Thursday, July 5, 2007

American National Government, PS 101 – Greg Shaw

My introductory American government class has involved a series of small group projects presented by students in class. The oral presentations tend to prompt a good deal of conversation, but the presentations themselves often lack polish. I believe the presenters would take more care with their ideas and their words if their work were on public display. Such an on-line posting of the groups’ work would also allow the class to focus on its responses to the written work rather than using scarce class time to sit through sometimes inefficient presentations.

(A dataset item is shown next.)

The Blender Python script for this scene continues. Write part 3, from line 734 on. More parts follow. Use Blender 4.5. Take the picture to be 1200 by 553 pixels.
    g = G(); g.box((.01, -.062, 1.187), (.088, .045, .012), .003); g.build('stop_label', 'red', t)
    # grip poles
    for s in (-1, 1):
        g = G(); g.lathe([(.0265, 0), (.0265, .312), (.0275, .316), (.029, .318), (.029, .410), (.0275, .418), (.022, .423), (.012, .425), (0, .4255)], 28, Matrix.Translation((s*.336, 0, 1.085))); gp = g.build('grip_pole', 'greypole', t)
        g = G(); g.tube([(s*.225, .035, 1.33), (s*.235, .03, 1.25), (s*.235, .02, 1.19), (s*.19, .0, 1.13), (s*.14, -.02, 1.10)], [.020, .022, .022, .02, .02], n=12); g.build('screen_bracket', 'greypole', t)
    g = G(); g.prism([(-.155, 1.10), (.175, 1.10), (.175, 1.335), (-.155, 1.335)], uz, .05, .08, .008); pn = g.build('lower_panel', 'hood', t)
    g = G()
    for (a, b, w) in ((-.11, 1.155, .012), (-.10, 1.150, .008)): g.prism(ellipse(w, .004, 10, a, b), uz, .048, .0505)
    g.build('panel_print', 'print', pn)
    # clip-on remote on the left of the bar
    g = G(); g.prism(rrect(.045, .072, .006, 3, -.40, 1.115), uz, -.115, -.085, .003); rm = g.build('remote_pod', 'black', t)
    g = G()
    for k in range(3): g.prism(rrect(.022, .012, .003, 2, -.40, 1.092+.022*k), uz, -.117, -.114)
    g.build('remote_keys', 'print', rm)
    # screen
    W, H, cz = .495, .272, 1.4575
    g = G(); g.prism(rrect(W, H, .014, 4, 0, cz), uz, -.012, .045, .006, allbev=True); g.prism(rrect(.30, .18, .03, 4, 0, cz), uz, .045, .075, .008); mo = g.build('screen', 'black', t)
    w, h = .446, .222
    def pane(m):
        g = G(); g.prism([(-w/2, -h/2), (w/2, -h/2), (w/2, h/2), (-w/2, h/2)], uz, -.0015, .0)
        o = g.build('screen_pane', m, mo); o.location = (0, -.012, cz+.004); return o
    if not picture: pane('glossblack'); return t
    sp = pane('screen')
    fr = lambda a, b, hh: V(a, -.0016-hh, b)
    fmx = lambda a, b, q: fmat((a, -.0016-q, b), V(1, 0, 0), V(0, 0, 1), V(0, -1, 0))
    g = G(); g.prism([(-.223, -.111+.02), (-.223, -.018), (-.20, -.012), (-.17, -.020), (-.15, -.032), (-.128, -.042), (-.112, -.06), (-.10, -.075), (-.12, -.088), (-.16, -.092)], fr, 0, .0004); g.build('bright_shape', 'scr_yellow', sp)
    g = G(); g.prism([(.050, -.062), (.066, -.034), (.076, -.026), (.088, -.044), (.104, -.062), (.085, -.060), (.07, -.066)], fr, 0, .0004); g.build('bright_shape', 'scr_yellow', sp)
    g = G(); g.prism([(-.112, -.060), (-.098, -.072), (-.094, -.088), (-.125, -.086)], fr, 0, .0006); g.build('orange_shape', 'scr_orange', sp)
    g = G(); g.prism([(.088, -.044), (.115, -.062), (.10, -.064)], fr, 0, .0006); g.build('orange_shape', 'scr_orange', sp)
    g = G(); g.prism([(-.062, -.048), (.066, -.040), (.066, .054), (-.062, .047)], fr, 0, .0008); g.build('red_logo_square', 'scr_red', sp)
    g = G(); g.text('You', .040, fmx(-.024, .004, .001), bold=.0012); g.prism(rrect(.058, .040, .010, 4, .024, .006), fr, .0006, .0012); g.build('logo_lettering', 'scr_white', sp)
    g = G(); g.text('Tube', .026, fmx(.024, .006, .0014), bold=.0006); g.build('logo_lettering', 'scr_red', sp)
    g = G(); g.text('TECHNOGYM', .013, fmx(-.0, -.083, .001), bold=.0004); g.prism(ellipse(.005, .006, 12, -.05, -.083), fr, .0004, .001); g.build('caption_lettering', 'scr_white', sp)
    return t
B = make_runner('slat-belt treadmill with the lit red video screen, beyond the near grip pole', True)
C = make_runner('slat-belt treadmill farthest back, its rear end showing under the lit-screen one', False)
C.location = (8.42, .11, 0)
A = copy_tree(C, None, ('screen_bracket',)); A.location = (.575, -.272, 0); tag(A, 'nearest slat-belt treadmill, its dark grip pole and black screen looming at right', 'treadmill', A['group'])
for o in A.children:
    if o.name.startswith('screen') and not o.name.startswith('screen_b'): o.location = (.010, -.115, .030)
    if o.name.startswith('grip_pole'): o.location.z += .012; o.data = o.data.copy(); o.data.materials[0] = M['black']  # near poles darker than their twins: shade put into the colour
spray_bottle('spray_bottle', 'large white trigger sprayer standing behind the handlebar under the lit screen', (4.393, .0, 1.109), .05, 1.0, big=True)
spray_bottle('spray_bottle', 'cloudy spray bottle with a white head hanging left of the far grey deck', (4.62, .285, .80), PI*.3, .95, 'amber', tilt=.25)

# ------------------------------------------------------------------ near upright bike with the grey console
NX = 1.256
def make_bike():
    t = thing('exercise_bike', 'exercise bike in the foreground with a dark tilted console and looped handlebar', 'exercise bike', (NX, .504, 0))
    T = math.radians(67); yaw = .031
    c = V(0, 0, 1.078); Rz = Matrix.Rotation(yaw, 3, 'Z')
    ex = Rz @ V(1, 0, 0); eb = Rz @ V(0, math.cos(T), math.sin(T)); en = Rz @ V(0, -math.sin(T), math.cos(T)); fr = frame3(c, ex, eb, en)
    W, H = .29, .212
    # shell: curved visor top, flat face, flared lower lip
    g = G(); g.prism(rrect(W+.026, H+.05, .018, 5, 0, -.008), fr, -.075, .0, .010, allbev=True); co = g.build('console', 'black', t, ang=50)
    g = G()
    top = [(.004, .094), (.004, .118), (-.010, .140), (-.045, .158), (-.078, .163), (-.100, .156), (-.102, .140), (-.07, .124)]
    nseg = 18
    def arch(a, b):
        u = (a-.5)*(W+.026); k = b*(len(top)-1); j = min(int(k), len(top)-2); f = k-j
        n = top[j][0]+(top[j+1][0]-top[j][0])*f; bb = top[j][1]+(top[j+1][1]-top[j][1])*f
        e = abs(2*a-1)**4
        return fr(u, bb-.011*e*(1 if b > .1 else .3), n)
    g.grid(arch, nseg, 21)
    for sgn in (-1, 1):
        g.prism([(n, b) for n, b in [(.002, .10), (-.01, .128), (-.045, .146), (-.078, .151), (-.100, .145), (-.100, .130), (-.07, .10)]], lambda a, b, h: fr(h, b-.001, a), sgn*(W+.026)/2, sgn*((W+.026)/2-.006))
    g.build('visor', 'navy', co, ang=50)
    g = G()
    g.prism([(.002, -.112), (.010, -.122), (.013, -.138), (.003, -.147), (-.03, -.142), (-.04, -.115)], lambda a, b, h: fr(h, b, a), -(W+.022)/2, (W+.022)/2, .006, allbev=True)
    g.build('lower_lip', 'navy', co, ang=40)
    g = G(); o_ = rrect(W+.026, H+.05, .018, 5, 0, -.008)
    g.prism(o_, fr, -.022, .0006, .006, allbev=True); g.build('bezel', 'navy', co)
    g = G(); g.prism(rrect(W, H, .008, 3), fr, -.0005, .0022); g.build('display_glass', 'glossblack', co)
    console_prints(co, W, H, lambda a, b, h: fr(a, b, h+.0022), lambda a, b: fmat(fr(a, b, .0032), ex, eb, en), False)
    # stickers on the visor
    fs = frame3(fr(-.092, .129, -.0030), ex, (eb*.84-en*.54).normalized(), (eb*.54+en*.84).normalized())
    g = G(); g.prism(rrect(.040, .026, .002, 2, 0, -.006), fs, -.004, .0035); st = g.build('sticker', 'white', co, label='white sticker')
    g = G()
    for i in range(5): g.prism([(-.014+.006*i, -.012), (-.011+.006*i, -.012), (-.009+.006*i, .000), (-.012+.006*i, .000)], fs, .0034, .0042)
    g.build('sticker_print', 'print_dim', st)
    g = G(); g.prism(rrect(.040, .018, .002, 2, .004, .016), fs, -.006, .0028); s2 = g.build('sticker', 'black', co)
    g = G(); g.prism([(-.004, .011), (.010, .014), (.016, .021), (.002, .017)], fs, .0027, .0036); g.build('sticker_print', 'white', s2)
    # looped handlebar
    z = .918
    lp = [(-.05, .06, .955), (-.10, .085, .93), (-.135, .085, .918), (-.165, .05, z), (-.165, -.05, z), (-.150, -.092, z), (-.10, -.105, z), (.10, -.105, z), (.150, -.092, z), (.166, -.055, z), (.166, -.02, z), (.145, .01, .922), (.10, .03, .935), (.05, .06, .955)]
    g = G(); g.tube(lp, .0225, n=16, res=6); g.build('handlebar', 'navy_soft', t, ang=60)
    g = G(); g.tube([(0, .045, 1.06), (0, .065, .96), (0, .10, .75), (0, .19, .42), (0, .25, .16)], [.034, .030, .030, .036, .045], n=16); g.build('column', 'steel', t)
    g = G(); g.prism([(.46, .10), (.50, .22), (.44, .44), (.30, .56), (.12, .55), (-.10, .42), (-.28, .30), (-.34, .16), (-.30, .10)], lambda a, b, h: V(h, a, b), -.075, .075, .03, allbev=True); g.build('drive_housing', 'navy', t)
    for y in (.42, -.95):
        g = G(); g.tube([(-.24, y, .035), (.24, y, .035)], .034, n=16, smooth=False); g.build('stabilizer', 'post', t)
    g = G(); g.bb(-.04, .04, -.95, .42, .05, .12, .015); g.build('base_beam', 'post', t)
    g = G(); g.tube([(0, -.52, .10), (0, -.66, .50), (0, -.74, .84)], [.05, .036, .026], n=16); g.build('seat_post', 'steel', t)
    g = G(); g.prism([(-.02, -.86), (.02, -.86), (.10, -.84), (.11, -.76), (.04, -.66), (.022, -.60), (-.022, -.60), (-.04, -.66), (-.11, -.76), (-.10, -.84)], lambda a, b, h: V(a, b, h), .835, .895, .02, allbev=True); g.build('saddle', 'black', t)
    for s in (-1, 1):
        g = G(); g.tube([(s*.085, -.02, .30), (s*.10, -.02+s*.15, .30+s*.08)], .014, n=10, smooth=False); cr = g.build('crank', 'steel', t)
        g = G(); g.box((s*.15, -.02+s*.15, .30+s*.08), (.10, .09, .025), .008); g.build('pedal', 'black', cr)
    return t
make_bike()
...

As an example, I ask students to consider a case that is headed for or was recently heard by a federal court. The assignment invites students to combine their readings with our class discussions of the issue and to bring to bear the analytic tools from both on the case in question. My idea is to ask the small groups – each consisting of perhaps 4-6 students – to develop a mock ruling based on the facts of the case, their own reasoning, and the relevant precedents embodied in related cases from the past. Students could collaborate face to face or electronically to create their group’s written opinion, and those opinions would be available on the course wiki for all to review before coming to class to discuss. Not only would the broad arguments be open to debate, but also their (hopefully) close reasoning. This approach could also work for our discussion of proposals for further campaign finance reform and our re-write of the US Constitution.

Barbara Ganley’s insight that when students’ work is open to the world, or at least to the class to review, students produce better quality work is certainly intriguing, though I guess I’ll fully believe it when I see it. However, taking this on faith, I hope that peer-to-peer and group-to-group comparisons online will lead students to raise the bar of expectations. Presuming that no group wants to be labeled the slacker group, good quality work should result.

I’ll give this idea a whirl in the fall and will post a follow-up about how it turned out. I’m certainly open to suggestions, so bring on the collective brain power. Thanks in advance for any thoughts you might have.